Direction —
Pull out every line containing the string "picture".

Source excerpt —
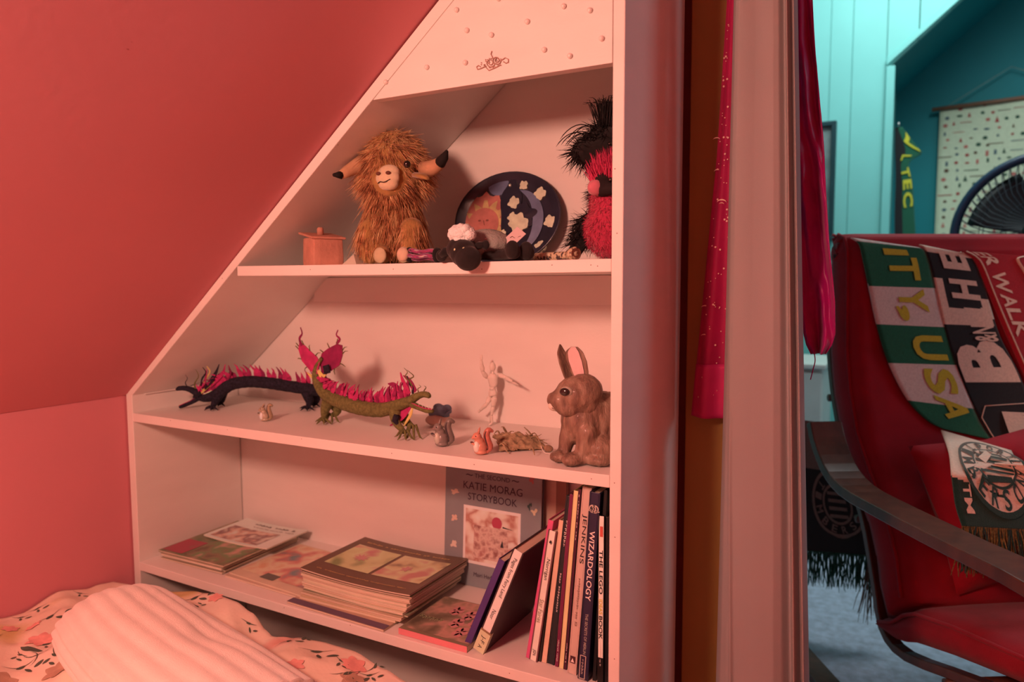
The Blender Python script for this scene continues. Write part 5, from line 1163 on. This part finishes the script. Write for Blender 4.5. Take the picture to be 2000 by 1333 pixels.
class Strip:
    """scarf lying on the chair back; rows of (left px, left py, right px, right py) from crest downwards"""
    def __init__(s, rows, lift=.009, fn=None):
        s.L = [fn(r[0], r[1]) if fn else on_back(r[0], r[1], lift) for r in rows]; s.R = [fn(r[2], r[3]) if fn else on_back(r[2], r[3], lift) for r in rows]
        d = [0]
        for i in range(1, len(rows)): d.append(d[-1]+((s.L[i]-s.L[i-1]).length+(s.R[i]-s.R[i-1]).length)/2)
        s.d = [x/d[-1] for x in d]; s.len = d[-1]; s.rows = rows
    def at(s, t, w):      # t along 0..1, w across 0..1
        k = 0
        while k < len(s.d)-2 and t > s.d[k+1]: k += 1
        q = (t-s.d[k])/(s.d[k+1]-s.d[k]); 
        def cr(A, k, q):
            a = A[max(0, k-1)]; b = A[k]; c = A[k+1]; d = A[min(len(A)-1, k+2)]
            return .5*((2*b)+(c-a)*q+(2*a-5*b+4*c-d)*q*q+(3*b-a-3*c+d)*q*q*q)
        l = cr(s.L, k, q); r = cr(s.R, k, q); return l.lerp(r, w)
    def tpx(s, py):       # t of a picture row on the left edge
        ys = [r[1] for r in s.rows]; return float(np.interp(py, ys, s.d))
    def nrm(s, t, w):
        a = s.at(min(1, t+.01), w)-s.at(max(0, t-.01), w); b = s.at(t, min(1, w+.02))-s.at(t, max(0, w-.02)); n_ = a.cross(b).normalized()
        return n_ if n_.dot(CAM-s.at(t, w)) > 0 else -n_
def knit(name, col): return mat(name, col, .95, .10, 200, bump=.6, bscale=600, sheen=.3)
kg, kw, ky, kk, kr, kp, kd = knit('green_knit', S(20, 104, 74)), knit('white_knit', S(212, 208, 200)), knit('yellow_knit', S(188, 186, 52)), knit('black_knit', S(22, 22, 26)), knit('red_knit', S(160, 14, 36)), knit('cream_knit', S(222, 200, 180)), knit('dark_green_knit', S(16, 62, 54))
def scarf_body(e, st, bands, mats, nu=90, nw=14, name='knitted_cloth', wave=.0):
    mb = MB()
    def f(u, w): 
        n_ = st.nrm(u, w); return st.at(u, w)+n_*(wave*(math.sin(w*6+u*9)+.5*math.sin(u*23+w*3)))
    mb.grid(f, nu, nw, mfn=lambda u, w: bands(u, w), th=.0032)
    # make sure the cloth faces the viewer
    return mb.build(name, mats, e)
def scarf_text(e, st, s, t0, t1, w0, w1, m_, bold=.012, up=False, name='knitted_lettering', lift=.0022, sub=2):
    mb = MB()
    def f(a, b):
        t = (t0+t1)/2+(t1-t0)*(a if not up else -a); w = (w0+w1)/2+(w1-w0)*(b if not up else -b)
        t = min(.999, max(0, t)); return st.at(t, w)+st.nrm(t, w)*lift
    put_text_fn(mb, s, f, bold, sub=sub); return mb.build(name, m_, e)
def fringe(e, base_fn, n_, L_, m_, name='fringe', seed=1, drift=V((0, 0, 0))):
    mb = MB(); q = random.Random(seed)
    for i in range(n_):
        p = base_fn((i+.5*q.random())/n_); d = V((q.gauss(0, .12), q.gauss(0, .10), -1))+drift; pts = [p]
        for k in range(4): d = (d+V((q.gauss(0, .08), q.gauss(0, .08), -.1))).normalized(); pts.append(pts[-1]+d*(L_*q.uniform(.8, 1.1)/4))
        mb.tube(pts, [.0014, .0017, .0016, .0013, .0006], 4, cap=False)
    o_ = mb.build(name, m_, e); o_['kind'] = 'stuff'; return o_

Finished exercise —
The Blender Python script for this scene continues. Write part 5, from line 1163 on. This part finishes the script. Write for Blender 4.5. Take the picture to be 2000 by 1333 pixels.
    def tpx(s, py):       # t of a picture row on the left edge